The backbencher has called on the Australian Consumer and Competition Commission to investigate Mattel for possible breaches of the Australian Consumer Law.
“But I would encourage Mattel to stop being a Christmas Grinch and voluntarily show some good Christmas spirit and either remove their sneaky website, or make it completely open for children to write letters to Santa without pushing Mattel products down their throats,” he said in an address to parliament.
But Brandology chief executive Michel Hogan says Mattel is not the only company to use children’s letters to Santa in their marketing campaigns.
Hogan says Christmas has long been commercialised and any number of companies try to capitalise on this through their campaigns.

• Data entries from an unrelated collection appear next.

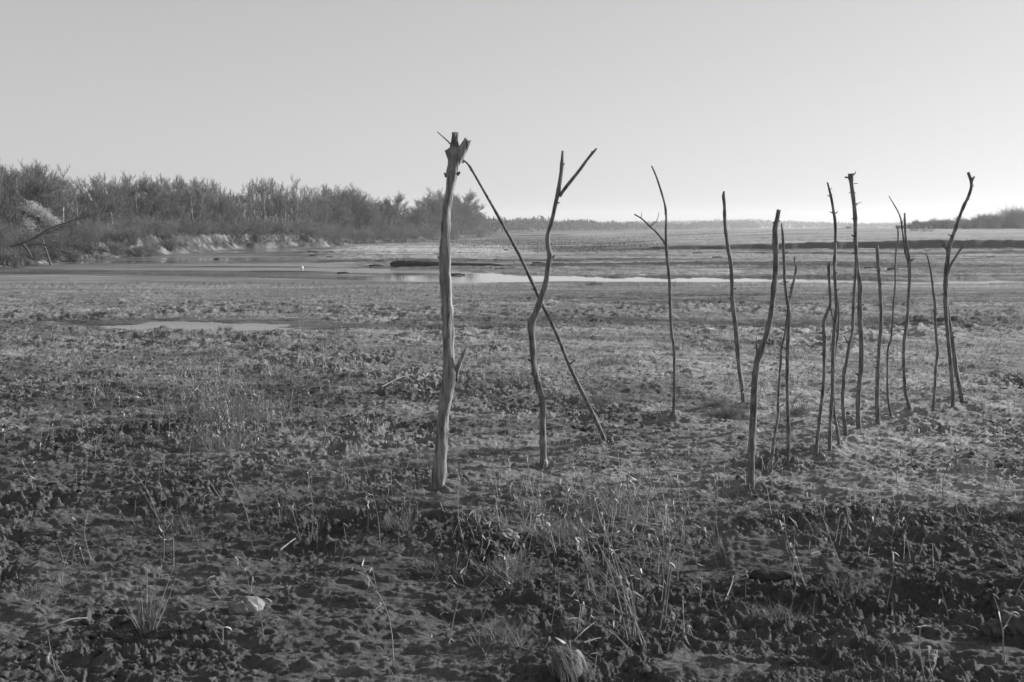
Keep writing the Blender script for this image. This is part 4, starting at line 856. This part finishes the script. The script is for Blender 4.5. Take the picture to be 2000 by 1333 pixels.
def dens(px, py):
    d = .28
    for cx, cy, sx, sy, a in ((1130,1020,260,110,1.4),(450,800,150,70,1.6),(1650,1010,260,80,.7),(650,700,300,60,.7),(1250,1180,150,90,.8),(250,760,200,60,.6),(1800,720,160,40,.5),(700,880,200,60,.4)):
        d += a*math.exp(-((px-cx)/sx)**2-((py-cy)/sy)**2)
    return d
while nw < 290:
    px = rw.uniform(-20, 2020); py = HOR + 1/rw.uniform(1/900, 1/235)
    if rw.random() > dens(px, py)/1.9: continue
    p = ground_px(px, py); i = rw.randint(0, 7)
    o = WP[i] if nw < 8 and not WP[nw].get('label') else None
    o = WP[nw] if nw < 8 else copy_tree(WP[i])
    o.location = p; s = rw.uniform(.65,1.25); o.scale = (s,s,s); o.rotation_euler = (rw.uniform(-.3,.3), rw.uniform(-.3,.3), rw.uniform(0,6.28))
    tag(o, 'thin dry weed stem carrying a few pale curled leaves, rooted in the mud', 'weed', 'thin dry weeds scattered over the mud'); nw += 1
# short grass, litter and clods: uncountable
def gz(n, lo, hi, thr=0.0, seed=120, dx=0):
    def f(rr):
        out = []; tot = 0
        while tot < n:
            px = rr.uniform(-60, 2060, n); py = HOR+1/rr.uniform(1/(hi-HOR), 1/(lo-HOR), n)
            Y = CAMZ*F/(py-HOR); Y = np.where(Y > 14, (CAMZ+1.42*ss(12,60,Y))*F/(py-HOR), Y); X = (px-1000)/F*Y
            k = fbm(X/1.7, Y/1.7, seed, 4, .6)+.25*fbm(X/6, Y/6, seed+4, 2) > thr+rr.uniform(-.25,.25,n)
            k &= (Y < 58) & (np.hypot((X+5.55)/2.6, (Y-20)/1.3) > 1)
            out.append(np.column_stack([X[k], Y[k]])); tot += k.sum()
        return np.concatenate(out)[:n]
    return f
stuff_grass('short_grass', 'short sparse dry grass growing over the muddy foreground', gz(30000, 700, 1400, .30), M_grass, (.02,.085), .0026, 3, 51, (.1,1.4), (0,1.8))
stuff_grass('meadow_grass', 'thin low grass covering the middle ground up to the river', gz(10500, 552, 780, .22, 140), M_grass, (.03,.10), .011, 2, 52, (.1,1.2), (0,1.2))
stuff_grass('leaf_litter', 'tiny curled pale leaves and straw bits littering the mud', gz(20000, 640, 1400, .0, 160), M_stalk, (.012,.04), .005, 3, 53, (1.1,1.9), (-.6,.9))
stuff_grass('pale_litter', 'scattered bright dry leaf scraps on the mud', gz(4200, 590, 1400, .05, 170), M_leaf, (.01,.036), .006, 3, 54, (.5,1.7), (-.6,.9))
def gdens(n):
    def f(rr):
        r_ = random.Random(int(rr.integers(1e6))); out = []
        while len(out) < n:
            px = r_.uniform(-20, 2020); py = HOR + 1/r_.uniform(1/890, 1/190); dd = dens(px, py)-.28
            k = r_.random()*1.5
            if k > dd+.05: continue
            Y = CAMZ*F/(py-HOR)
            for _ in range(r_.randint(1, 6)): out.append(((px-1000)/F*Y+r_.gauss(0,.05), Y+r_.gauss(0,.07)))
        return np.array(out[:n])
    return f
stuff_grass('dry_stems', 'web of thin dry stems standing in the weedy patches of the mud', gdens(2300), M_grass, (.04,.24), .003, 4, 71, (.0,.8), (-.2,1.3))
def high_leaves(n, seed):
    rr = np.random.default_rng(seed); xy = gdens(n)(rr); z = height(xy[:,0], xy[:,1])+rr.uniform(.02,.16,n); b = Buf()
    top = np.column_stack([xy, z]); blades(b, top, rr.uniform(.015,.042,n), rr.uniform(0,6.28,n), rr.uniform(.3,2.8,n), rr.uniform(-.5,1.6,n), rr.uniform(.004,.008,n), K=3, fw=rr.uniform(0,6.28,n))
    base = top.copy(); base[:,2] = height(xy[:,0], xy[:,1])-.02; base[:,:2] += rr.normal(size=(n,2))*.03
    prisms(b, base, top, .0013, .0009)
    tag(b.build('weed_leaves', M_leaf), 'small bright curled leaves on hair thin stems in the weedy patches', 'weeds', kind='stuff')
high_leaves(1500, 72)
def clods():
    import bmesh
    rr = np.random.default_rng(61); xy = gz(7000, 760, 1400, .0, 180)(rr)
    m = rough_mask(xy[:,0], xy[:,1]); xy = xy[m > rr.uniform(.15,1,len(m))]; n = len(xy); z = height(xy[:,0], xy[:,1])
    bm = bmesh.new(); bmesh.ops.create_icosphere(bm, subdivisions=2, radius=1); V = np.array([v.co[:] for v in bm.verts]); T = np.array([[v.index for v in f.verts] for f in bm.faces]); bm.free()
    b = Buf()
    for var in range(10):
        s = slice(var, n, 10); k = len(xy[s]); nn = fbm(V[:,0]*1.6+V[:,2]+var*9, V[:,1]*1.6-V[:,2], 90+var, 3, .6)
        W = V*(1+.55*nn)[:,None]
        r = .004+.016*rr.uniform(0,1,k)**3; a = rr.uniform(0,6.28,k); sc = np.stack([r*rr.uniform(.8,1.7,k), r*rr.uniform(.7,1.2,k), r*rr.uniform(.5,.95,k)],1)
        Q = W[None]*sc[:,None]; c_, s_ = np.cos(a)[:,None], np.sin(a)[:,None]
        Q = np.stack([Q[:,:,0]*c_-Q[:,:,1]*s_, Q[:,:,0]*s_+Q[:,:,1]*c_, Q[:,:,2]], 2) + np.column_stack([xy[s], z[s]+r*.25])[:,None]
        b.add(Q.reshape(-1,3), None, (T[None]+(np.arange(k)*len(V))[:,None,None]).reshape(-1,3))
    tag(b.build('mud_crumbs', M_clod), 'small crumbs of dried mud strewn over the foreground', 'mud', kind='stuff')
clods()
# ------------------------------------------------------------------ haze
HZ = 0.00036
b = Buf(); s = 3300.0; zb, zt = -3.6, 40.0
b.add([(-s,-s,zb),(s,-s,zb),(s,s,zb),(-s,s,zb),(-s,-s,zt),(s,-s,zt),(s,s,zt),(-s,s,zt)], [(3,2,1,0),(4,5,6,7),(0,1,5,4),(1,2,6,5),(2,3,7,6),(3,0,4,7)])
hm = bpy.data.materials.new('thin_haze'); hm.use_nodes = True; hn = hm.node_tree.nodes; hn.clear()
ho = hn.new('ShaderNodeOutputMaterial'); hv = hn.new('ShaderNodeVolumePrincipled'); hv.inputs['Color'].default_value = g(.95); hv.inputs['Density'].default_value = HZ; hv.inputs['Anisotropy'].default_value = .3
hm.node_tree.links.new(hv.outputs[0], ho.inputs['Volume'])
tag(b.build('haze', hm, smooth=False), kind='stuff')
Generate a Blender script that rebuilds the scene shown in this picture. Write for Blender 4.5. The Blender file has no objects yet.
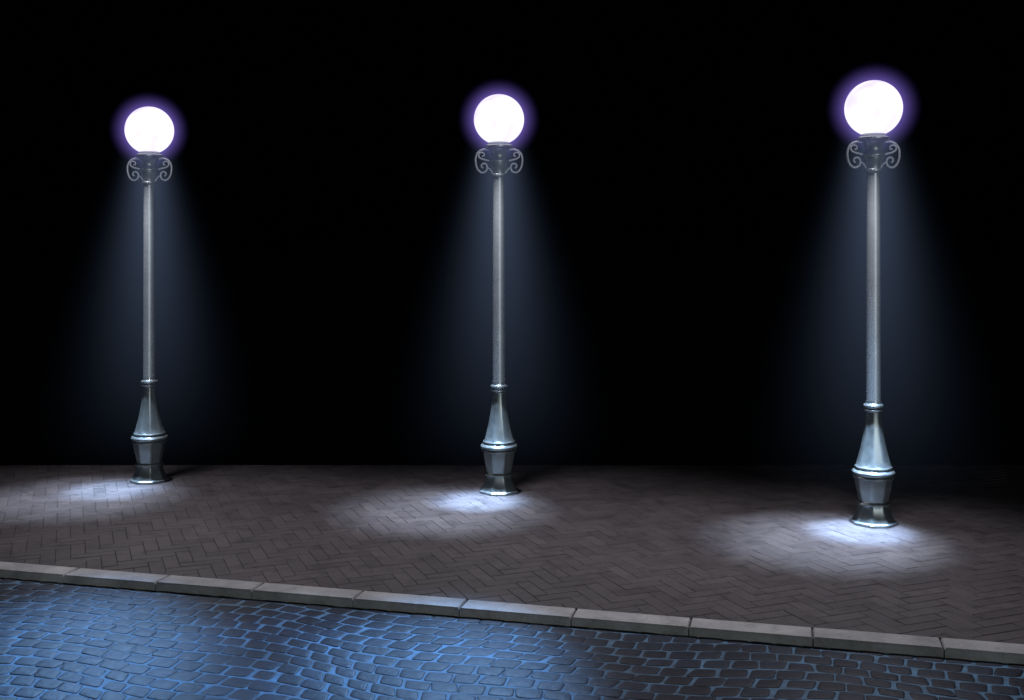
import bpy, bmesh, math, random
from mathutils import Vector, Matrix
random.seed(7)
scene = bpy.context.scene
scene.view_settings.view_transform = 'Standard'
scene.view_settings.look = 'None'
scene.view_settings.exposure = 0

# ------------------------------------------------------------ helpers
def new_mat(name):
    m = bpy.data.materials.new(name); m.use_nodes = True
    nt = m.node_tree; nt.nodes.clear()
    out = nt.nodes.new('ShaderNodeOutputMaterial')
    return m, nt, out
def N(nt, t, **kw):
    n = nt.nodes.new(t)
    for k, v in kw.items(): setattr(n, k, v)
    return n
def mth(nt, op, a, b=None, clamp=False):
    n = nt.nodes.new('ShaderNodeMath'); n.operation = op; n.use_clamp = clamp
    for i, v in enumerate((a, b)):
        if v is None: continue
        if isinstance(v, (int, float)): n.inputs[i].default_value = v
        else: nt.links.new(v, n.inputs[i])
    return n.outputs[0]
def ramp(nt, fac, stops):
    r = nt.nodes.new('ShaderNodeValToRGB')
    el = r.color_ramp.elements
    while len(el) < len(stops): el.new(0.5)
    for e, (p, c) in zip(el, stops):
        e.position = p; e.color = (*c, 1)
    nt.links.new(fac, r.inputs[0]); return r.outputs[0]
def mul(nt, a, b, fac=1.0, mode='MULTIPLY'):
    m = nt.nodes.new('ShaderNodeMix'); m.data_type = 'RGBA'; m.blend_type = mode
    m.inputs[0].default_value = fac
    nt.links.new(a, m.inputs[6]); nt.links.new(b, m.inputs[7]); return m.outputs[2]
def noise(nt, co, scale, detail=5, rough=.6):
    n = nt.nodes.new('ShaderNodeTexNoise'); n.inputs['Scale'].default_value = scale
    n.inputs['Detail'].default_value = detail; n.inputs['Roughness'].default_value = rough
    nt.links.new(co, n.inputs['Vector']); return n.outputs['Fac']
def mesh_obj(name, verts, faces, mat=None, smooth=False):
    me = bpy.data.meshes.new(name); me.from_pydata(verts, [], faces); me.update()
    if mat: me.materials.append(mat)
    if smooth:
        for p in me.polygons: p.use_smooth = True
    o = bpy.data.objects.new(name, me); scene.collection.objects.link(o); return o

def stone_mat(name, island_stops, n1, n2, rough, bump, fine=60, big=0.6, bigstops=((0.3,(.6,.6,.6)),(0.7,(1.1,1.1,1.1))), spec=.3, stain=0):
    m, nt, out = new_mat(name)
    geo = N(nt, 'ShaderNodeNewGeometry'); co = geo.outputs['Position']
    c = ramp(nt, geo.outputs['Random Per Island'], island_stops)
    a = noise(nt, co, fine, 6, .7)
    c = mul(nt, c, ramp(nt, a, ((0.3, n1), (0.72, n2))))
    c = mul(nt, c, ramp(nt, noise(nt, co, big, 4, .6), bigstops))
    if stain:
        c = mul(nt, c, ramp(nt, noise(nt, co, 4.5, 7, .72), ((.36,(.5,.5,.5)),(.5,(1,1,1)),(.64,(1,1,1)),(.74,(1.35,1.33,1.3)))), stain)
    b = N(nt, 'ShaderNodeBsdfPrincipled')
    nt.links.new(c, b.inputs['Base Color'])
    r = mth(nt, 'MULTIPLY_ADD', a, .3)
    r.node.inputs[2].default_value = rough-.15
    nt.links.new(r, b.inputs['Roughness'])
    b.inputs['Specular IOR Level'].default_value = spec
    bp = N(nt, 'ShaderNodeBump'); bp.inputs['Strength'].default_value = bump; bp.inputs['Distance'].default_value = .004
    nt.links.new(mth(nt,'ADD', a, noise(nt, co, 14, 3)), bp.inputs['Height'])
    nt.links.new(bp.outputs[0], b.inputs['Normal'])
    nt.links.new(b.outputs[0], out.inputs[0]); return m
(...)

“It’s a Mattel site, they’re marketing what they are selling and I’d be surprised if they didn’t have ads like this,” she says.
“They are there to sell their products. They’ve come up with this way to do it, but it’s no different to an ad in a magazine.”
Hogan says parents have the right to ignore the site and encourage their children not to visit it.
“Be the grown up and control the child’s actions, it’s not the corporation’s job to do that.”
But Picton says he is not upset that Mattel is marketing to children, but concerned with the deceptive nature of that marketing.
“I don’t have a problem with Mattel marketing to children, but this is an attempt to deliberately deceive children,” he says.